* _GIVEN DATA_
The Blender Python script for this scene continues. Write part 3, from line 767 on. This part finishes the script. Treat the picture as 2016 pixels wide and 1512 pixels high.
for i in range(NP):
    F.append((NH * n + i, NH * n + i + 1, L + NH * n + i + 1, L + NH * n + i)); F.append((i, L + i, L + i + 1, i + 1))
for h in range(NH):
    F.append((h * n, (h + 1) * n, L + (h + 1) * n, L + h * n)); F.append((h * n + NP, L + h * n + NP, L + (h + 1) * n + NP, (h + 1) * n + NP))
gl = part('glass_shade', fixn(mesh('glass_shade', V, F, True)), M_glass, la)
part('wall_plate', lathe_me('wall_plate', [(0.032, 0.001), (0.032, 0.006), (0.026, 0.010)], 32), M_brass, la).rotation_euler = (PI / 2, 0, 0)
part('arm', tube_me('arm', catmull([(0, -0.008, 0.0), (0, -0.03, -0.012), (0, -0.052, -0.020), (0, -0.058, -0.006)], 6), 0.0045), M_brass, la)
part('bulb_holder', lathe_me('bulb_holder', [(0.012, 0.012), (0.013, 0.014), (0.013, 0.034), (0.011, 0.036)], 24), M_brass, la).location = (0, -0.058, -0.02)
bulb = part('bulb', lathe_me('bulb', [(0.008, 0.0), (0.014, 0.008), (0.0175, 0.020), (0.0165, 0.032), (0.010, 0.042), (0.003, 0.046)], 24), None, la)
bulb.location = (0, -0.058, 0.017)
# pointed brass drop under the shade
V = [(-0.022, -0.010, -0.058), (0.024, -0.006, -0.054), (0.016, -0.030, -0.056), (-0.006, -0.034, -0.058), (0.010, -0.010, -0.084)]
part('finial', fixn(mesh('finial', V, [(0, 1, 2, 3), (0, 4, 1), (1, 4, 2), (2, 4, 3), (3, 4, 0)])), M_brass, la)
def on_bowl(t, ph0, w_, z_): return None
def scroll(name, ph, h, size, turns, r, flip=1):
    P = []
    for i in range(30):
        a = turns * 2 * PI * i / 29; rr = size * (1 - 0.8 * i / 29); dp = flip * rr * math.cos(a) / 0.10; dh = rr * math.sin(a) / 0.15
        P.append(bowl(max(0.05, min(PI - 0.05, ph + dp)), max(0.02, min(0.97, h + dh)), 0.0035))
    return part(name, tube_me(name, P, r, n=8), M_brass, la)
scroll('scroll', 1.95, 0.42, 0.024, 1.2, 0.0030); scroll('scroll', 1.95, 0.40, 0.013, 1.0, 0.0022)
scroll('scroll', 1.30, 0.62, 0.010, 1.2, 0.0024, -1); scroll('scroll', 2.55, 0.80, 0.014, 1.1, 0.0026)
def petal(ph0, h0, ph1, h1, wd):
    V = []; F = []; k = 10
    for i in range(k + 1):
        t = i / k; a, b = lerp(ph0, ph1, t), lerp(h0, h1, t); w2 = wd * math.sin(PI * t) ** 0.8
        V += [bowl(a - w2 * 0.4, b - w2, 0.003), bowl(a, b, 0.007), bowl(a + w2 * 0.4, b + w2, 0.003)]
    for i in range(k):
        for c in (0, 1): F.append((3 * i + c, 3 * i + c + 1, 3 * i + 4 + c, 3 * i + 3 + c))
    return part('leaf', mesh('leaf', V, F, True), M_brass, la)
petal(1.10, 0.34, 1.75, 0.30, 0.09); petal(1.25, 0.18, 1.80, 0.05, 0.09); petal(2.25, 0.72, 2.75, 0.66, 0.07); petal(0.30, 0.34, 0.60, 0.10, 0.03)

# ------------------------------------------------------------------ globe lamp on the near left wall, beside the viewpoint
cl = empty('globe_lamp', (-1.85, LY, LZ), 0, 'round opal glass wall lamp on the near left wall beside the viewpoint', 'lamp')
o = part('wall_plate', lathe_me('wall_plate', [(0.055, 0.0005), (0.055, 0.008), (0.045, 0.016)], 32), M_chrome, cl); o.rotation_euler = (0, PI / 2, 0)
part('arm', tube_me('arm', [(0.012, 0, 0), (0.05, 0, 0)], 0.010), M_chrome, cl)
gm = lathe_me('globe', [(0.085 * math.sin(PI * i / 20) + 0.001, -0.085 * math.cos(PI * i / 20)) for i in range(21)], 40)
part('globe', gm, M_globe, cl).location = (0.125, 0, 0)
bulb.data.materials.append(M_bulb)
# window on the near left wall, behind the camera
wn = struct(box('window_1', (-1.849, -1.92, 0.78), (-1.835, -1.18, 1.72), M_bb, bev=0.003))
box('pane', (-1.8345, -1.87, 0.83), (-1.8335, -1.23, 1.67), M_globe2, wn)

* _WHAT IS EXPECTED_
Extract every line above exactly as it stands.

* _COMPLETED EXERCISE_
The Blender Python script for this scene continues. Write part 3, from line 767 on. This part finishes the script. Treat the picture as 2016 pixels wide and 1512 pixels high.
for i in range(NP):
    F.append((NH * n + i, NH * n + i + 1, L + NH * n + i + 1, L + NH * n + i)); F.append((i, L + i, L + i + 1, i + 1))
for h in range(NH):
    F.append((h * n, (h + 1) * n, L + (h + 1) * n, L + h * n)); F.append((h * n + NP, L + h * n + NP, L + (h + 1) * n + NP, (h + 1) * n + NP))
gl = part('glass_shade', fixn(mesh('glass_shade', V, F, True)), M_glass, la)
part('wall_plate', lathe_me('wall_plate', [(0.032, 0.001), (0.032, 0.006), (0.026, 0.010)], 32), M_brass, la).rotation_euler = (PI / 2, 0, 0)
part('arm', tube_me('arm', catmull([(0, -0.008, 0.0), (0, -0.03, -0.012), (0, -0.052, -0.020), (0, -0.058, -0.006)], 6), 0.0045), M_brass, la)
part('bulb_holder', lathe_me('bulb_holder', [(0.012, 0.012), (0.013, 0.014), (0.013, 0.034), (0.011, 0.036)], 24), M_brass, la).location = (0, -0.058, -0.02)
bulb = part('bulb', lathe_me('bulb', [(0.008, 0.0), (0.014, 0.008), (0.0175, 0.020), (0.0165, 0.032), (0.010, 0.042), (0.003, 0.046)], 24), None, la)
bulb.location = (0, -0.058, 0.017)
# pointed brass drop under the shade
V = [(-0.022, -0.010, -0.058), (0.024, -0.006, -0.054), (0.016, -0.030, -0.056), (-0.006, -0.034, -0.058), (0.010, -0.010, -0.084)]
part('finial', fixn(mesh('finial', V, [(0, 1, 2, 3), (0, 4, 1), (1, 4, 2), (2, 4, 3), (3, 4, 0)])), M_brass, la)
def on_bowl(t, ph0, w_, z_): return None
def scroll(name, ph, h, size, turns, r, flip=1):
    P = []
    for i in range(30):
        a = turns * 2 * PI * i / 29; rr = size * (1 - 0.8 * i / 29); dp = flip * rr * math.cos(a) / 0.10; dh = rr * math.sin(a) / 0.15
        P.append(bowl(max(0.05, min(PI - 0.05, ph + dp)), max(0.02, min(0.97, h + dh)), 0.0035))
    return part(name, tube_me(name, P, r, n=8), M_brass, la)
scroll('scroll', 1.95, 0.42, 0.024, 1.2, 0.0030); scroll('scroll', 1.95, 0.40, 0.013, 1.0, 0.0022)
scroll('scroll', 1.30, 0.62, 0.010, 1.2, 0.0024, -1); scroll('scroll', 2.55, 0.80, 0.014, 1.1, 0.0026)
def petal(ph0, h0, ph1, h1, wd):
    V = []; F = []; k = 10
    for i in range(k + 1):
        t = i / k; a, b = lerp(ph0, ph1, t), lerp(h0, h1, t); w2 = wd * math.sin(PI * t) ** 0.8
        V += [bowl(a - w2 * 0.4, b - w2, 0.003), bowl(a, b, 0.007), bowl(a + w2 * 0.4, b + w2, 0.003)]
    for i in range(k):
        for c in (0, 1): F.append((3 * i + c, 3 * i + c + 1, 3 * i + 4 + c, 3 * i + 3 + c))
    return part('leaf', mesh('leaf', V, F, True), M_brass, la)
petal(1.10, 0.34, 1.75, 0.30, 0.09); petal(1.25, 0.18, 1.80, 0.05, 0.09); petal(2.25, 0.72, 2.75, 0.66, 0.07); petal(0.30, 0.34, 0.60, 0.10, 0.03)

# ------------------------------------------------------------------ globe lamp on the near left wall, beside the viewpoint
cl = empty('globe_lamp', (-1.85, LY, LZ), 0, 'round opal glass wall lamp on the near left wall beside the viewpoint', 'lamp')
o = part('wall_plate', lathe_me('wall_plate', [(0.055, 0.0005), (0.055, 0.008), (0.045, 0.016)], 32), M_chrome, cl); o.rotation_euler = (0, PI / 2, 0)
part('arm', tube_me('arm', [(0.012, 0, 0), (0.05, 0, 0)], 0.010), M_chrome, cl)
gm = lathe_me('globe', [(0.085 * math.sin(PI * i / 20) + 0.001, -0.085 * math.cos(PI * i / 20)) for i in range(21)], 40)
part('globe', gm, M_globe, cl).location = (0.125, 0, 0)
bulb.data.materials.append(M_bulb)
# window on the near left wall, behind the camera
wn = struct(box('window_1', (-1.849, -1.92, 0.78), (-1.835, -1.18, 1.72), M_bb, bev=0.003))
box('pane', (-1.8345, -1.87, 0.83), (-1.8335, -1.23, 1.67), M_globe2, wn)